In Jesus we see the generosity of God. Colossians 1:15 says;

The Son is the image of the invisible God

And Jesus models this generosity. As it says in Philippians 2:6-8:

6 Who, being in very nature God,

did not consider equality with God something to be used to his own advantage;

7 rather, he made himself nothing

by taking the very nature of a servant,

being made in human likeness.

8 And being found in appearance as a man,

he humbled himself

by becoming obedient to death—

even death on a cross!

The Father is so generous, His grace is so abundant to us that he would give his son. The Son is generous, and His grace is so abundant to us that he would suffer and give His life up for us.
This is what we anticipate, what we bend our hearts towards during Advent; the coming of the Son into the world, the one who brings God’s plan towards its good, great and glorious end. The one who will declare the “year of the Lord’s favour”, that Jubilee year when things begin to be put right again.

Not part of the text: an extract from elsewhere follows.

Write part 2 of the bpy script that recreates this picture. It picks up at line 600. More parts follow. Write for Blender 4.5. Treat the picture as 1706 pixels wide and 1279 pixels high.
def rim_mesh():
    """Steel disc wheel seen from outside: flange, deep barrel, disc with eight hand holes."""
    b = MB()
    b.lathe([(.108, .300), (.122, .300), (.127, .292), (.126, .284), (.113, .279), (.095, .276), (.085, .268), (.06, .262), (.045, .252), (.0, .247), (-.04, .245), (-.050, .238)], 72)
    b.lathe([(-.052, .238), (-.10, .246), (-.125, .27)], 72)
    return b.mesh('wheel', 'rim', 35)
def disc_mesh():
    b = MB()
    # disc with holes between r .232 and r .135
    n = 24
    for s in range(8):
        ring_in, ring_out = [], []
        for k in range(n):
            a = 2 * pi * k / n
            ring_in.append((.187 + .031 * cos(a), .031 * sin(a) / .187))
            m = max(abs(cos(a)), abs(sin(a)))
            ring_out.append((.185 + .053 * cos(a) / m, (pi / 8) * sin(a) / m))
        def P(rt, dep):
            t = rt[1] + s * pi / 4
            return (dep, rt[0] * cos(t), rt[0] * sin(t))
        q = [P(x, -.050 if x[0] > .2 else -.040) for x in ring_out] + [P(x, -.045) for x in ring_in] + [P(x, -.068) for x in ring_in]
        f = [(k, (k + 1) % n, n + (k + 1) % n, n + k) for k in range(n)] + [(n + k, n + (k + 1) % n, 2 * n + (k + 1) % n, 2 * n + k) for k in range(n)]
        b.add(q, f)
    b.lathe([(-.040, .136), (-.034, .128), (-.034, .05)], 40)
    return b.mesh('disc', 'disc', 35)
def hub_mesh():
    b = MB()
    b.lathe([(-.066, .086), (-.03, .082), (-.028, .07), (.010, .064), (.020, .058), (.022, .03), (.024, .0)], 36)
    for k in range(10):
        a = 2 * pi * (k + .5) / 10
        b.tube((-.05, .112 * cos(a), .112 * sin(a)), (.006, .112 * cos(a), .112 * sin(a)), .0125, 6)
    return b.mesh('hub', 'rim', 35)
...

Rooted in grace, growing in righteousness

I love the way that, after this outpouring of grace in Isaiah 61:1-2 it talks about God bestowing a crown of beauty instead of ashes, and the oil of joy instead of mourning, about a garment of praise instead of a spirit of despair. And then it says:

They will be called oaks of righteousness,

a planting of the LORD

for the display of his splendor.

That’s “they”, the returned exiles, those who have been the recipients of God’s abundant grace, will be called “oaks of righteousness, a planting of the Lord”.
Commentators say that the imagery of oaks here speaks of something which takes time to come to maturation. The way I read it, this abundance of grace poured out for His people by God provides the soil for growing and maturing into righteousness. Isaiah says that, this work that God does in His people, a planting of righteous oaks is a “display of his spendour” because by His abundant grace He is breaking the power of sin and darkness in the world and establishing a people who share His nature.
This is what God does, and is doing in the world: because He is abundantly gracious, His people have abundant grace for others; because He is abundantly generous, His people are abundantly generous. The challenge for us this Advent is to prepare our lives for His abundant grace, because when we recieve it, it will change us, rewiring our brains so that we become a people of an abundance heart and mindset, living to disrupt and defeat that which holds people captive to scarcity with all that God makes available to us htrough Jesus.
Are we ready for that?
Let me pray for us:
God of hope, you call us home from the exile of selfish oppression to the freedom of justice, the balm of healing, and the joy of sharing. Make us strong to join you in your holy work, as friends of strangers and victims, companions of those whom others shun, and as the happiness of those whose hearts are broken. We make our prayer through Jesus Christ our Lord. Amen.